Così si spiega probabilmente il successo del genere “poliziottesco”, stroncato dalla critica, ma spettacolarmente attraente con sparatorie, stupri e inseguimenti automobilistici mozzafiato. I ragazzi del massacro (1969), La mala ordina (1972), Milano calibro 9, un classico amatissimo dai giovani con un superbo Gastone Moschin (“il miglior noir italiano di tutti i tempi” secondo Quentin Tarantino), Milano rovente, Tony Arzenta di Duccio Tessari con Alain Delon, un sicario che lavora per una potente organizzazione, Milano trema: la polizia vuole giustizia di Sergio Martino, tutti del 1973, Milano odia: la polizia non può sparare (1974), L’uomo della strada fa giustizia (1975) di Umberto Lenzi, sono solo alcune delle pellicole girate nel capoluogo lombardo e interpretate da attori francesi e americani in declino alla ricerca della popolarità perduta.

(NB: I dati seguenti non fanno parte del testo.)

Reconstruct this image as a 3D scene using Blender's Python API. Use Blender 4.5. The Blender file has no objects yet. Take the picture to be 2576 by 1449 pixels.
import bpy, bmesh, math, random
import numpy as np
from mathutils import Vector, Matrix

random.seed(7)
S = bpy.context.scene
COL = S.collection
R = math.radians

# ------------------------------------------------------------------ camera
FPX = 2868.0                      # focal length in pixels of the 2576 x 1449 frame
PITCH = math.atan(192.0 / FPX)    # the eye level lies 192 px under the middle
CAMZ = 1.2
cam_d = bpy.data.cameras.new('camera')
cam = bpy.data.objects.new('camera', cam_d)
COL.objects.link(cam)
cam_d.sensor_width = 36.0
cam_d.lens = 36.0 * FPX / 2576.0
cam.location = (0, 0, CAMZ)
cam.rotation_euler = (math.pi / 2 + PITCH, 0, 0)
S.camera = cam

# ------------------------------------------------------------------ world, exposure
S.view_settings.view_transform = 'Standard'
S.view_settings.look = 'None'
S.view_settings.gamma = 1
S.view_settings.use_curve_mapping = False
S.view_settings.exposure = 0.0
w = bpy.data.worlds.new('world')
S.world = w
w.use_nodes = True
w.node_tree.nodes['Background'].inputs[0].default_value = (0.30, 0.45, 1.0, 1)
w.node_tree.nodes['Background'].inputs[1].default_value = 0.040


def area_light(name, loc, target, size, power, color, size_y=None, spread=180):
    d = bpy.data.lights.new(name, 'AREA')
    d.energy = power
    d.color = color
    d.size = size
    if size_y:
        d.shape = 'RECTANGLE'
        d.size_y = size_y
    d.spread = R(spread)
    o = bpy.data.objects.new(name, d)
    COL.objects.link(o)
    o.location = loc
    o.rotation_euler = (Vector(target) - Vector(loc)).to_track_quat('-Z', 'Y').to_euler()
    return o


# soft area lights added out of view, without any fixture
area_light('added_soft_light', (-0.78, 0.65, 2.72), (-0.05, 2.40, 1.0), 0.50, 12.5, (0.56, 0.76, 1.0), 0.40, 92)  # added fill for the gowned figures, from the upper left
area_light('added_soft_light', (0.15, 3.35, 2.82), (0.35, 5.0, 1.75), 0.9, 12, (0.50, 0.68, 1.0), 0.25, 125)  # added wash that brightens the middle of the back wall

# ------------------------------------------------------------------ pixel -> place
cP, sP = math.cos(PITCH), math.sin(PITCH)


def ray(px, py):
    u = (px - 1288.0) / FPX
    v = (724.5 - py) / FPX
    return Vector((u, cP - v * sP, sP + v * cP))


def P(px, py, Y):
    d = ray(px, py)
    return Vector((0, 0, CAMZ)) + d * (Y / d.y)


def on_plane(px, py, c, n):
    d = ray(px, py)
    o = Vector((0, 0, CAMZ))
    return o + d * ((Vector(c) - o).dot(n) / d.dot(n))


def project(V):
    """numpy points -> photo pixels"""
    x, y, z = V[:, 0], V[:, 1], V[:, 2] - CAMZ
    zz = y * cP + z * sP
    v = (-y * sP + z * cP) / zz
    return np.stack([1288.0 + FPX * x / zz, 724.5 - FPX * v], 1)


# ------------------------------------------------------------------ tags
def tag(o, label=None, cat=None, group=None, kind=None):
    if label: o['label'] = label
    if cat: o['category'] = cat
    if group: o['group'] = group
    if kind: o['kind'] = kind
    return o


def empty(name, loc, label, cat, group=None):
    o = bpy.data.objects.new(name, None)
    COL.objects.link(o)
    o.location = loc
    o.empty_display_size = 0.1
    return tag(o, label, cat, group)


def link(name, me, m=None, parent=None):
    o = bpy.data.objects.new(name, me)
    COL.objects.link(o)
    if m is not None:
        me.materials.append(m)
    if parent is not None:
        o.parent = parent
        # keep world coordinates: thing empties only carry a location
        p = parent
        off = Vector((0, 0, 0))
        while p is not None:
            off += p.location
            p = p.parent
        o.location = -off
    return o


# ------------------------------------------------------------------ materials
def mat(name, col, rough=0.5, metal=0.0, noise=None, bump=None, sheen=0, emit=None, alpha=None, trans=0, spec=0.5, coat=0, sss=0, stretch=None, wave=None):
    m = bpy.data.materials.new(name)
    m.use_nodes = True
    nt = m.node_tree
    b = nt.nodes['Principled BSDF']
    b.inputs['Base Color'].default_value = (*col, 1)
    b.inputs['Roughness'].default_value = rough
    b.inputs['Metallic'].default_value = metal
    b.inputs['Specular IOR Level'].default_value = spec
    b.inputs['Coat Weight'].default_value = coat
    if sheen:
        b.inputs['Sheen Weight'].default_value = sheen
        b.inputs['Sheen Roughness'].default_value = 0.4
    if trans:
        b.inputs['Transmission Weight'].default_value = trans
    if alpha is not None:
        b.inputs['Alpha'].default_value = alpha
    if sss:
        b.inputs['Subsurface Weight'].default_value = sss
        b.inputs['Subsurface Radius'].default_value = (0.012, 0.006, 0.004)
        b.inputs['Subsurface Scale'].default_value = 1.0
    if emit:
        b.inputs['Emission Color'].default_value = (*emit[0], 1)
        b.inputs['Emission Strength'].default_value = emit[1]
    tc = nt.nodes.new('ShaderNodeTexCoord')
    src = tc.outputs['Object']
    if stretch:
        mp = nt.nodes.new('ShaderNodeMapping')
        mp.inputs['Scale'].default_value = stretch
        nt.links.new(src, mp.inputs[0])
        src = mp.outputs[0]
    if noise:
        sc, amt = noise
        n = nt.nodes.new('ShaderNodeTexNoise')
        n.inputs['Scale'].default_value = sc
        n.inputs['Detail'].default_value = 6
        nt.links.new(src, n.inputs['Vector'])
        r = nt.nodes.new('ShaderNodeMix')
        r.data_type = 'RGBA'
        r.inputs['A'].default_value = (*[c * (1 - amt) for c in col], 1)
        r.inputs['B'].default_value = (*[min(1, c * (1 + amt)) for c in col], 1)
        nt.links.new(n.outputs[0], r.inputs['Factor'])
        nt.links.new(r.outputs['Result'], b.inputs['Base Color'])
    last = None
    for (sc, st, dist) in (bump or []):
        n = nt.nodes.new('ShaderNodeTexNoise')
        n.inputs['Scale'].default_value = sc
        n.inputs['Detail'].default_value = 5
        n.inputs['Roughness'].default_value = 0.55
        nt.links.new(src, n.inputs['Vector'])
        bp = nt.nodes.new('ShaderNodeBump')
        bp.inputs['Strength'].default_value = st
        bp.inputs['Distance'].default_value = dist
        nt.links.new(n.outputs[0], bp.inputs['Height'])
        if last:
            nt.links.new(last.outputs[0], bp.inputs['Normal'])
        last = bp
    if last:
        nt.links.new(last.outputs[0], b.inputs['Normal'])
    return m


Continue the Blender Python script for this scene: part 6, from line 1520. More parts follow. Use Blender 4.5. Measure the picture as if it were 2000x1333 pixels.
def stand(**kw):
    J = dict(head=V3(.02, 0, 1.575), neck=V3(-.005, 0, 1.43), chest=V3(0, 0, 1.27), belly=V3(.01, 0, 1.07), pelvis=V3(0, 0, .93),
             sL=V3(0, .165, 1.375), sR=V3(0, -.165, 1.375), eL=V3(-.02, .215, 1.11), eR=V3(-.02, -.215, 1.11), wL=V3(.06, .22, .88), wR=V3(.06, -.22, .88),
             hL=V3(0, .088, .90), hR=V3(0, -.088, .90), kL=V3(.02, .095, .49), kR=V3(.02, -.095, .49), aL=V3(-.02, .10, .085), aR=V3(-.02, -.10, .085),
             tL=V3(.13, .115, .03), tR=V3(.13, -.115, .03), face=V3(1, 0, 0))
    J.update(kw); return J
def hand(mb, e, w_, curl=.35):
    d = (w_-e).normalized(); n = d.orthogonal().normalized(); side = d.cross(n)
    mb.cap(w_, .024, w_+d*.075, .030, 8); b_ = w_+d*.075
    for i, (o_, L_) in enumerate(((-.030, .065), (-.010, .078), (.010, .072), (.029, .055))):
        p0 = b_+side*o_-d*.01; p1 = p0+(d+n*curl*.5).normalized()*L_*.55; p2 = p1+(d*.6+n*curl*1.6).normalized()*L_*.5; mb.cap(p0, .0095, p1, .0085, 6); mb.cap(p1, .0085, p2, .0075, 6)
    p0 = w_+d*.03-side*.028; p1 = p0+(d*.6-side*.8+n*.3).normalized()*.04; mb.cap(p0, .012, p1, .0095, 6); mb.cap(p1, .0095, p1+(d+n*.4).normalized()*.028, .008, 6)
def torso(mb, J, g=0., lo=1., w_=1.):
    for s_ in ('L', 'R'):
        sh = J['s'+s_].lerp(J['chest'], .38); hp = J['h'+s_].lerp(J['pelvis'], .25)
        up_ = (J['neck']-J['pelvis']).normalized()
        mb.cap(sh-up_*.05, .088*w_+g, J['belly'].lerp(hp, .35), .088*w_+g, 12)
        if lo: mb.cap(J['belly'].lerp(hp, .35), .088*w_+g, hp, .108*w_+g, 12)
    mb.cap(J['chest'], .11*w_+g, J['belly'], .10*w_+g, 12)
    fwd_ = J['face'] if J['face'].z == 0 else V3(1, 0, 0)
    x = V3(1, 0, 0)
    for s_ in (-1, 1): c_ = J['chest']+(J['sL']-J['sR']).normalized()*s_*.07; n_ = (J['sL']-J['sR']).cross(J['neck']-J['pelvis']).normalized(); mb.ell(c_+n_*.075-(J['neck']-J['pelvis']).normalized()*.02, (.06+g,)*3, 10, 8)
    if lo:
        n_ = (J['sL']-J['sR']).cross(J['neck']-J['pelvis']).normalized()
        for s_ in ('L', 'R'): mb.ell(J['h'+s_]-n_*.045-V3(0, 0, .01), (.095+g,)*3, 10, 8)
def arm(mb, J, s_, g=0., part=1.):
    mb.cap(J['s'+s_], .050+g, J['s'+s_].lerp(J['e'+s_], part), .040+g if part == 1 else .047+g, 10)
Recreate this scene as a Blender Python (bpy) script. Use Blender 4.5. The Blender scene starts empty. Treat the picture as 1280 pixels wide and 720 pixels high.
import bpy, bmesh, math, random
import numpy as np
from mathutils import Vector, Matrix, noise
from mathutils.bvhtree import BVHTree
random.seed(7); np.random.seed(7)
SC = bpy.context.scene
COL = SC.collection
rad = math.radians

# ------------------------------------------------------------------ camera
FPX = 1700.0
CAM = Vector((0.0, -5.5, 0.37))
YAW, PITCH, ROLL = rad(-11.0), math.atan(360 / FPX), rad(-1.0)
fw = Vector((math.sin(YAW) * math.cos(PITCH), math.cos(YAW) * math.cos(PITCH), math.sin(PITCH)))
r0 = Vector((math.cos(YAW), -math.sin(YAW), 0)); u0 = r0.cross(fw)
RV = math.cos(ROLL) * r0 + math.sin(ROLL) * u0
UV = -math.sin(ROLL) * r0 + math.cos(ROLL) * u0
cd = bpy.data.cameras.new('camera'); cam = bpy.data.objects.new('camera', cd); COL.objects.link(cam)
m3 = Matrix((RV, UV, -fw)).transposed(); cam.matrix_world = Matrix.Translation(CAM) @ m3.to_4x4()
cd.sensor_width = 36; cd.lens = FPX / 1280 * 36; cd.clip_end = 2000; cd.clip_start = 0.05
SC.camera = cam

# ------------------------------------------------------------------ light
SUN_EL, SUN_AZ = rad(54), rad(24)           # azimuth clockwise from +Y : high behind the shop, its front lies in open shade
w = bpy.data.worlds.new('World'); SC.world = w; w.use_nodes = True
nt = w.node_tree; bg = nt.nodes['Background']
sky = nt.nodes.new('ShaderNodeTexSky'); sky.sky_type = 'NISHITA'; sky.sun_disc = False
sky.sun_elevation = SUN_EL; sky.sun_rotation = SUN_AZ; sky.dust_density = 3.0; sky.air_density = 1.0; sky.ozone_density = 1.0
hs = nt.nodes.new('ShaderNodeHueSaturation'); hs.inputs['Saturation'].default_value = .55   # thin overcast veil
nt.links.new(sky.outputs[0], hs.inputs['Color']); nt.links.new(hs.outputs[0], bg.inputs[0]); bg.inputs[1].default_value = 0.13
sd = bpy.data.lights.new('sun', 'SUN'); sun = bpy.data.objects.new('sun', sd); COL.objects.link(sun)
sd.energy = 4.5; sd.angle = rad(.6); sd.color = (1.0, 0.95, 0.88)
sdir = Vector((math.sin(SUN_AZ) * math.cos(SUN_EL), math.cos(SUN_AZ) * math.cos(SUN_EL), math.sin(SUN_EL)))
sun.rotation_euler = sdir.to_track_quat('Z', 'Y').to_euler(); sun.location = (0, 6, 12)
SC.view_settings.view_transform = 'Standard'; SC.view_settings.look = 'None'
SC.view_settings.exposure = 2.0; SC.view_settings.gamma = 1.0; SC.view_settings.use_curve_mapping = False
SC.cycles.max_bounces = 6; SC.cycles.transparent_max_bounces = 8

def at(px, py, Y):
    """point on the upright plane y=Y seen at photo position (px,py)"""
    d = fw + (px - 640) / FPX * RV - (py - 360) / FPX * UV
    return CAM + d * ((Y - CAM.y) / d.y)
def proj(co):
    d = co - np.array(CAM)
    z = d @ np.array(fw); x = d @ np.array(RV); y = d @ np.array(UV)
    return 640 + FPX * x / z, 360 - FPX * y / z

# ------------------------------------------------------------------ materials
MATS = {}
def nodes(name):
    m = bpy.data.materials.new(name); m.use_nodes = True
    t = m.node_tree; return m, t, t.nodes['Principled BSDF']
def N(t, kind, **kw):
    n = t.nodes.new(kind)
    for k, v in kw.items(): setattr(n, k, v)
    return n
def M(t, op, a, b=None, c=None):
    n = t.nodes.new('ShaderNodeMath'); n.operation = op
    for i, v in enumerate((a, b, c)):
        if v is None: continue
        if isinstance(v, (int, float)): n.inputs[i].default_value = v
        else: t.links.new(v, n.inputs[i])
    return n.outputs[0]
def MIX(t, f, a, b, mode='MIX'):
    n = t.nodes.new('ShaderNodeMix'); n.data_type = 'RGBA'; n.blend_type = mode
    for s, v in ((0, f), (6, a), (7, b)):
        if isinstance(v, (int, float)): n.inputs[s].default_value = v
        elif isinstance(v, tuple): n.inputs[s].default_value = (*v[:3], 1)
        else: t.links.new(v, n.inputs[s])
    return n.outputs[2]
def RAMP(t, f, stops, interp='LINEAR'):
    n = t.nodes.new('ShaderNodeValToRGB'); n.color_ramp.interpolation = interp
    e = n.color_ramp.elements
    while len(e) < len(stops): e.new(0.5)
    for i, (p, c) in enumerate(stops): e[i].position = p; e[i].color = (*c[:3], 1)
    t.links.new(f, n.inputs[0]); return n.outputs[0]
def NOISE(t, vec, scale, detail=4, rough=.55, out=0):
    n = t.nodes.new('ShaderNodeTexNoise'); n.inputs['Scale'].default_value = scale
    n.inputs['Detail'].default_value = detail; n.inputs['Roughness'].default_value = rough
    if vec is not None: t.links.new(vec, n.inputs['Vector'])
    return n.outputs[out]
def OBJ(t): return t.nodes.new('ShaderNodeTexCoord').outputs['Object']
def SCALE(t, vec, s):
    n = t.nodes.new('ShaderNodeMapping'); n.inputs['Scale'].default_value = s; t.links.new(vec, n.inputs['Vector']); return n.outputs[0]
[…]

Seguiranno poi Milano: il clan dei calabresi, E tanta paura (1975) di Paolo Cavara, l’indagine del giovane commissario interpretato da Michele Placido chiamato a investigare su di una feroce e misteriosa catene di omicidi, Liberi, armati, pericolosi (1976) di Romolo Guerrieri, Milano violenta (1976) di Mario Caiano e Sbirro, la tua legge è lenta…la mia…no ! (1979) di Stelvio Massi. Sul grande schermo finalmente il poliziotto alla Callaghan può estrarre la pistola e uccidere i cattivi fregandosene delle leggi, dei principi di giustizia che sembrano inadeguati a fronteggiare questa stagione di sangue.
Scrittori come Andrea G. Pinketts, Piero Colaprico, Adele Marini, Gianni Biondillo, Sandrone Dazieri (La cura del gorilla), Renato Olivieri dal cui romanzo sarà tratto I giorni del commissario Ambrosio (1988), di Sergio Corbucci con Ugo Tognazzi, e l’insuperabile Giorgio Scerbanenco, ambientano le loro storie sia nei quartieri alti sia in quelli degradati della periferia tra delitti, rapine, prostituzione, gioco d’azzardo, spaccio e altri reati consumati per denaro, amore, follia.
Ancora Altri uomini (1997) di Claudio Bonivento e Vallanzasca – Gli angeli del male (2010) di Michele Placido con uno strepitoso Kim Rossi Stuart, fotografano la metropoli dominata da Angelo Epaminonda, Francis Turatello e Renato Vallanzasca esponenti di punta di una malavita crudele che sarà però sconfitta da Achille Serra, “il poliziotto senza pistola”, capo della Squadra Mobile e poi Questore di Milano; un Maigret elegante e calmo degno erede del commissario Mario Nardone.